Finally, on Day 4, we were ready to take apart the very heavy SIP (structurally insulated panels) structure, starting with the roof. The question lingered… where to begin?!? Since neither of us had actually built the thing (and the clever carpenter from years past was probably basking on a beach somewhere will all the institutional memory about its construction), we were left to the trial-and-error approach- not such a good strategy when battling 35 mph winds on a 12’ high ladder balanced precariously on bumpy ice. Unfortunately, on Day 4, the weather was not on our side. Whereas we had had fairly clear skies and moderate winds up until this point, I had had a fitful night of sleep the evening prior as I listened to my rear vestibule FLAP FLAP against my head in my tent all night long until I finally took drastic measures and flipped around so the winds were pounding at my feet instead. So, we puttered around all morning, tiding up our debris and watching the clouds move across the open sky. Finally, around noon, the winds subsided slightly, the rest of our crew skidooed down to the skyway to organize the boxes of dehydrated food and supplies left there, and the other carp and I were free to tackle the problematic (and very heavy) roof. We began by removing the small triangle above the door, then collapsed each roof panel onto the interior loft platform (that we had left intact for the purpose), and finally lowered it down to the ground via strong backs and carefully-calculated angles. As the photo shows, seeing the light of day through the top of the hut was a very momentous occasion! When our fellow campers returned and we had all chowed down on a hearty dinner, we re-donned the tool belts and collapsed the remaining four walls well into the “night” before popping a few Motrins and curling up in our respective sleeping bags with fingers curled around hand warmers and toes around our water and P bottles (to keep them from freezing).

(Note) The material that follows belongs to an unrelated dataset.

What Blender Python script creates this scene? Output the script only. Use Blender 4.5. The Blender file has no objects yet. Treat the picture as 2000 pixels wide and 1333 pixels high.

With the hut dismantled, all that remained for us to do was take apart the floor and stack it all up in “Christmas Package” piles (each under 1500 lbs) to be sling-loaded off of the glacier by helicopters early next season. With only a small scale and our four arms to carry the panels, this became an all-day affair as we fit awkward pieces together to make rectangular-ish piles that fell under weight and were aerodynamic enough to be whisked through space 15’ or 30’ below a helicopter. As you can see in the photo, my fellow carp and I were sure to “approximate” the weights at 1012#, 1125# and 1071# respectively, before V-looping the stacks down to the ice and bunking down after another long day of work.

The entire trip was not all laborious, however. When you’re living in an ice bowl it becomes quite tempting to run up the sides of said ice and “fall” such that you slide on your padded-overall-backside at un-navigable speeds until you hit a patch of snow, rocks or even the crater remaining from the hut. Yes, I speak from experience. While sliding down again and again was lots of fun, I had to stupidly suggest a race and thus badly bruised my thumb on a rock and thereafter sported a classy duct tape “cast” on my joint for the subsequent two weeks of my life. This did not stop us, however, and when we learned that our trip was to be extended by at least one day (due to bad weather in McMurdo), we immediately planned a hike to the “Enchanted Forest” that the camp manual bragged about. Armed with a single GPS waypoint and the promise of a 30’ petrified wood log, four of us (the 2 enviros and 2 carps) set out up the glacier, over a few mountains, and into the unknown. Luckily one of the enviros was a geologist by training because we came across some of the craziest rocks and outcroppings that I have ever seen in my life! About two hours of hiking “that way” later, we cleared a ridge and a huge vista opened up- sandstone stretched out in a beach-like formation all the way down to the “water” (now frozen) and as we inspected the ground, petrified wood was strewn everywhere! Surveying the terrain, it was not too difficult to imagine the Antarctic landscape during the Mesozoic era (250-65 million years ago) when Antarctica was part of Gondwana (the super-continent) and the climate was warm enough to support a coniferous forest full of dinosaurs…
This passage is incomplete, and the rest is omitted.